I realize now that the biggest mistake I made with the garden was planting everything too close together. Now that I know how big everything gets, especially tomato plants and zucchini, I’ll cut back on the number of plants I put in the ground and I’ll space them apart more. As the summer progressed, the whole garden turned into a tangled web, making it almost impossible to get to most of the vegetables, especially the tomatoes. As a result, a lot of them didn’t get picked. But, I have to say, the soil was amazing all summer long. I had very little problem with weeds coming up, and if one appeared it was simple to remove because the soil was so loose.

I’ve decided to expand the garden, doubling the size, using the no-dig method (of course) and the same tarp. This time I laid down cardboard over the grass, with three bags of soil spread over it and the tarp on top.

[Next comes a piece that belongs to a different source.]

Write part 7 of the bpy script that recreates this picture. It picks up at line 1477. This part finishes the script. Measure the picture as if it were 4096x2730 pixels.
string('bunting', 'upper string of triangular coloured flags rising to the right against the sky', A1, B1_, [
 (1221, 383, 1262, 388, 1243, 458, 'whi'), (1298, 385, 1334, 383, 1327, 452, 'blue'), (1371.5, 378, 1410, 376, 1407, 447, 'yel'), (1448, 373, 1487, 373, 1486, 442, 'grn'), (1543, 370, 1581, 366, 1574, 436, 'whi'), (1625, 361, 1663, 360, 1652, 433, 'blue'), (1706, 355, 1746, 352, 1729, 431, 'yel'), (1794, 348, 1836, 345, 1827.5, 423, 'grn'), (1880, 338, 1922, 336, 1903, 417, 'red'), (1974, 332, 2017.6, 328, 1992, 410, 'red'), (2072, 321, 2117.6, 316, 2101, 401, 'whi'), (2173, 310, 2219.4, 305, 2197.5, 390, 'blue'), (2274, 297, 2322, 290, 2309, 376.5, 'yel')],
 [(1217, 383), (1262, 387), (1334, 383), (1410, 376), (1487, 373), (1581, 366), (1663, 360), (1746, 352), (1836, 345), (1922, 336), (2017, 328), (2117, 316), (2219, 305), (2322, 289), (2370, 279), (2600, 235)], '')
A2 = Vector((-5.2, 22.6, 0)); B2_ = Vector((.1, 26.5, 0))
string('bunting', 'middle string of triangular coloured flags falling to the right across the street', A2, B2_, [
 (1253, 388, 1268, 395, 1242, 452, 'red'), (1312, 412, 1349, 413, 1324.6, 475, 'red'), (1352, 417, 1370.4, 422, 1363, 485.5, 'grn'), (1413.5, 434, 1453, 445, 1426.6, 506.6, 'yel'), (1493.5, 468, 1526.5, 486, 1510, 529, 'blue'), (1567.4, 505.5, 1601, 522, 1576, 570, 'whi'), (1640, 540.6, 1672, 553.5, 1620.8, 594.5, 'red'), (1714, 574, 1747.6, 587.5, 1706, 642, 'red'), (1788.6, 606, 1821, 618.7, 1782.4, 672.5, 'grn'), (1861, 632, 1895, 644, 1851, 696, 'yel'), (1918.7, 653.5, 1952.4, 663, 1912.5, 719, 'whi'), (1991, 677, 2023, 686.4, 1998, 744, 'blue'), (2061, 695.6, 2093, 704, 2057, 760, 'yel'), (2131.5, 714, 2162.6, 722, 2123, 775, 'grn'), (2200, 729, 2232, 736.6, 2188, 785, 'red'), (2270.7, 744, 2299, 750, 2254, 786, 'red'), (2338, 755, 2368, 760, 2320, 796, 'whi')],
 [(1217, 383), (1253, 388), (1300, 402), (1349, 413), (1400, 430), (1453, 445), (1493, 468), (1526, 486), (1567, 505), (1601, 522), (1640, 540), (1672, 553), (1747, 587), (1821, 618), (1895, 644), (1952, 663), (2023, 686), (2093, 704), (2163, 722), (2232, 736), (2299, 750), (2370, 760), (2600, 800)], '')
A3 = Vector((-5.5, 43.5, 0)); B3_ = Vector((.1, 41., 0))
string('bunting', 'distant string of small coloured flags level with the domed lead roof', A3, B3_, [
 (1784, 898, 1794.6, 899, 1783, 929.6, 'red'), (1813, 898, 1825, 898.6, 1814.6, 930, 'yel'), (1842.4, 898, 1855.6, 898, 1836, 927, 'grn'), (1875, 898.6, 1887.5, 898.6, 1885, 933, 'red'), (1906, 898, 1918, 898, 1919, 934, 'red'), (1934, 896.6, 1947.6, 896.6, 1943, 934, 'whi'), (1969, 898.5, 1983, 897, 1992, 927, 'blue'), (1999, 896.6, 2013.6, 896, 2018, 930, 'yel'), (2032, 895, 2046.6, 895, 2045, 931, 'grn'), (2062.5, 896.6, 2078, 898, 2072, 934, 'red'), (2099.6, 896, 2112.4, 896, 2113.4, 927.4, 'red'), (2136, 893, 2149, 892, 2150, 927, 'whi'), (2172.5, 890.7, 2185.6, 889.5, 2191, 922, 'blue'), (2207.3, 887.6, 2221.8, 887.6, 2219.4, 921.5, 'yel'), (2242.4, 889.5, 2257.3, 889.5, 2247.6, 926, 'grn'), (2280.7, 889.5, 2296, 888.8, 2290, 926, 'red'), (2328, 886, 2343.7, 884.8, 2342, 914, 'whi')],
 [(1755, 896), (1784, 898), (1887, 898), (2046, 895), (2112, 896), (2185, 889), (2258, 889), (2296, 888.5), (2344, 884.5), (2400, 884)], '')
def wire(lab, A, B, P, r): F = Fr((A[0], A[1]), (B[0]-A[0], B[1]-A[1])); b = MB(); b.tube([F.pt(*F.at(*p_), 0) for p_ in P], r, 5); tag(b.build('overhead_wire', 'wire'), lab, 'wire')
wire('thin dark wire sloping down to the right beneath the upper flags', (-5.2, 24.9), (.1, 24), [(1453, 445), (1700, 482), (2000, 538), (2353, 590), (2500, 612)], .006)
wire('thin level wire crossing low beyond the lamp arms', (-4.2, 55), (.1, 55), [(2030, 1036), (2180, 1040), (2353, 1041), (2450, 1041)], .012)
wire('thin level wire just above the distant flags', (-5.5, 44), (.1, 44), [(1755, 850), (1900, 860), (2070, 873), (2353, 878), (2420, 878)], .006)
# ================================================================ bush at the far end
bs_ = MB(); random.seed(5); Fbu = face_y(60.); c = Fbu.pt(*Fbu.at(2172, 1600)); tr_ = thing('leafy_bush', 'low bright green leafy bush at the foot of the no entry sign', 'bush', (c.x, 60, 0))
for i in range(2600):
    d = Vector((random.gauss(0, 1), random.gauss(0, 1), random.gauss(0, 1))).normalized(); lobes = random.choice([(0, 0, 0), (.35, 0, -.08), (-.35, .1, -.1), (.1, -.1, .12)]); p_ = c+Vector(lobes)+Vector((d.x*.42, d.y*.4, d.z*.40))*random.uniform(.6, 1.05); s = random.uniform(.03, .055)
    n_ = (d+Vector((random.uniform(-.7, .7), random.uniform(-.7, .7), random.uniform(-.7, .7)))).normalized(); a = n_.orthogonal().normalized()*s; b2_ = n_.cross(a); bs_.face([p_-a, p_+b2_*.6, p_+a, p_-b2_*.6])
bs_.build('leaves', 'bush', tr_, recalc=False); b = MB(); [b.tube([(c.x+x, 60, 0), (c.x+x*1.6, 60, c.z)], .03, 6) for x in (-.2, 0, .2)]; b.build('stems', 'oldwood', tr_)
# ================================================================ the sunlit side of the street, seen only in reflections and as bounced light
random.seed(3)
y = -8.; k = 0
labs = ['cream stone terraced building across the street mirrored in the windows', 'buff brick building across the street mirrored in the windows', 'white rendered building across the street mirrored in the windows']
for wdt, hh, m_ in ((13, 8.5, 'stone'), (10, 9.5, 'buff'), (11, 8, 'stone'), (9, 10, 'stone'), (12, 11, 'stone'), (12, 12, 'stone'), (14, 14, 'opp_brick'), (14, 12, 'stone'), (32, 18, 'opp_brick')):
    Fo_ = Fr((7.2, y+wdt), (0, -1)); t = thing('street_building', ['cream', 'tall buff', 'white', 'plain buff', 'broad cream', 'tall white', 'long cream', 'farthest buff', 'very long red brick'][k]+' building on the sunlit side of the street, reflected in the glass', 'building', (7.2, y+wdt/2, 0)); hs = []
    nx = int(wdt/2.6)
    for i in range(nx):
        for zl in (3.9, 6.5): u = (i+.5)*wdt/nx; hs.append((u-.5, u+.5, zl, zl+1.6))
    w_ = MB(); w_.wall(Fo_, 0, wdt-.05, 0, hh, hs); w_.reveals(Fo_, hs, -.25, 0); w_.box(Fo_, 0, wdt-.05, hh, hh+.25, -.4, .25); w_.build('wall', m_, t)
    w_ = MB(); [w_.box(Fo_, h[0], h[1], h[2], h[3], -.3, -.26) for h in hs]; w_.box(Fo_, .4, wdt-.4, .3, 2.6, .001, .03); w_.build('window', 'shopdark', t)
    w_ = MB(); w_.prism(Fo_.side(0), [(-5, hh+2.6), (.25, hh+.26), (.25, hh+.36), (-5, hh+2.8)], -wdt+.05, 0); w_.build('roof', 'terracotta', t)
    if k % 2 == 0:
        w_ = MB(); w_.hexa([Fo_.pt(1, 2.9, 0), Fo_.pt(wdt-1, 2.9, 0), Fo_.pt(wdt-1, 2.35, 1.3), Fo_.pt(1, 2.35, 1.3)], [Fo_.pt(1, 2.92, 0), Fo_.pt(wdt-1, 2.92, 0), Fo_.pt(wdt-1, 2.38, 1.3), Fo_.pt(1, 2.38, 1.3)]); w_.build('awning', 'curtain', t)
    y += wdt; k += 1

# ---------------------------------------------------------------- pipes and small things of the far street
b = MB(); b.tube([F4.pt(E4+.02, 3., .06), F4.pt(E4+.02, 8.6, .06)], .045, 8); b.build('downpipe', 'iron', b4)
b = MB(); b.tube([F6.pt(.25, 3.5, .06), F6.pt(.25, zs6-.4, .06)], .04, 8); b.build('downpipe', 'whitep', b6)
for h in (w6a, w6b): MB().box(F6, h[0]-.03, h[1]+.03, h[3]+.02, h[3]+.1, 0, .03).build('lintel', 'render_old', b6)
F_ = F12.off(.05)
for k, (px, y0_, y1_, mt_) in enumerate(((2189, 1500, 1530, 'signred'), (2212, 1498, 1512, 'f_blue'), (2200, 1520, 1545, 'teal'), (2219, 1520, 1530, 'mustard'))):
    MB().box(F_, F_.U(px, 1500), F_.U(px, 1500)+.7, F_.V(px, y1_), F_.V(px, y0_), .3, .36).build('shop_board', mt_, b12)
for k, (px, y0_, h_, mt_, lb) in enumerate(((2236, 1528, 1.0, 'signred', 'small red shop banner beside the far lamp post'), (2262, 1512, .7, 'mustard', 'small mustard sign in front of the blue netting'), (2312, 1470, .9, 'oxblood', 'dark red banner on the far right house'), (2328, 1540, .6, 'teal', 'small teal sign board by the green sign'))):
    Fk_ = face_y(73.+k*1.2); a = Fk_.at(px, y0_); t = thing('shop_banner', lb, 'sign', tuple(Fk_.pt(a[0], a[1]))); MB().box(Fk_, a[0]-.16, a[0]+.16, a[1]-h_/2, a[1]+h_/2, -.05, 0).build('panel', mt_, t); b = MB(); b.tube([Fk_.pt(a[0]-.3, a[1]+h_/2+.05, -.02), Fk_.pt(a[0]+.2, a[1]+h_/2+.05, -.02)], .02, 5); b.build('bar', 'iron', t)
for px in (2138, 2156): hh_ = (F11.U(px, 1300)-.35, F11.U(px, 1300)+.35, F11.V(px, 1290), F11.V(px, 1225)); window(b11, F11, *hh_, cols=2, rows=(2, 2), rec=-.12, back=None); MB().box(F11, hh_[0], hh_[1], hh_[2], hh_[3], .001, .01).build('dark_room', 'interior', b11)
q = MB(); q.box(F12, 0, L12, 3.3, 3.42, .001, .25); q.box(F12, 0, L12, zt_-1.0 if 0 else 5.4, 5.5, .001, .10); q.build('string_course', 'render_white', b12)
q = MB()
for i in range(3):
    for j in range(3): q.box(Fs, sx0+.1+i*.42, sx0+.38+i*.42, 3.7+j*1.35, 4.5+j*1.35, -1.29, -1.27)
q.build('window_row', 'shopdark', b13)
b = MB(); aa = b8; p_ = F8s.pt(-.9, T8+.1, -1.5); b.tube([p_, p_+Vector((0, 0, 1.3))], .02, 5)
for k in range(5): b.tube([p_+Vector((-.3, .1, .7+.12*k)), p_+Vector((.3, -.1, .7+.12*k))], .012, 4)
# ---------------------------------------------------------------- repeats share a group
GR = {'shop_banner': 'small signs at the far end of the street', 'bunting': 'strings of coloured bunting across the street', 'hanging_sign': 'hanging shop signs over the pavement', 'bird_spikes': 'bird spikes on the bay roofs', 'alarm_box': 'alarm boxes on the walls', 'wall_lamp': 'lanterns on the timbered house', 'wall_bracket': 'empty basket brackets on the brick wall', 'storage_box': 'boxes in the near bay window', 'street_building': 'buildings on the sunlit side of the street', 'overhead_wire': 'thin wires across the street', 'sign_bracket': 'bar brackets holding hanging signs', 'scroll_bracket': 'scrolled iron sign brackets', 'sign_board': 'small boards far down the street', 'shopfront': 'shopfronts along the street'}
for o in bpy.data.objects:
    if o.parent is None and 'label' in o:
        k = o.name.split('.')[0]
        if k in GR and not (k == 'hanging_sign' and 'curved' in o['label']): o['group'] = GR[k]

About one foot of cardboard covered in soil is sticking out from under the tarp on one side, and I’m curious to see if, or how well, it decomposes without the tarp covering it. I think I’ll plant fewer veggies and more flowers next spring, including zinnias and more sunflowers. I’ll keep you posted.

Meantime, below is a series of photos taken over the course of the summer, since my last submission on May 28th to this ongoing article.

One month after I planted the garden

June 25, 2018 - One month after I planted the garden (with a great view of the neighours).

Two months after the garden went in

July 25, 2018 - Two months after the garden went in - the tomatoes and zucchini are taking over.

Three months after the garden began

August 25, 2018 – Three months after the garden began. Once the lettuce had bolted and was removed, I had room to plant some peas. I rigged together a wire trellis and some sticks to support the pea plants, only to discover that I could not find pea seeds (peas?) anywhere. Turns out that most of the seeds sold in stores around here are placed there on a commission basis and removed at the beginning of August. As a result, I was unable to find any seeds. I’ll stock up next year.

Four months after the garden went in

September 26, 2018 – Four months after the garden went in, I had removed some plants and replaced them with transplanted green peppers – liberating them from the tangled mess. And everything continued to grow.

This photo was taken late in the season

This photo was taken late in the season, but shows the tangle of plants too close together.

Site of the no dig garden extension

Site of the no dig garden extension.

The no dig garden extension waiting for spring

The no dig garden extension waiting for spring.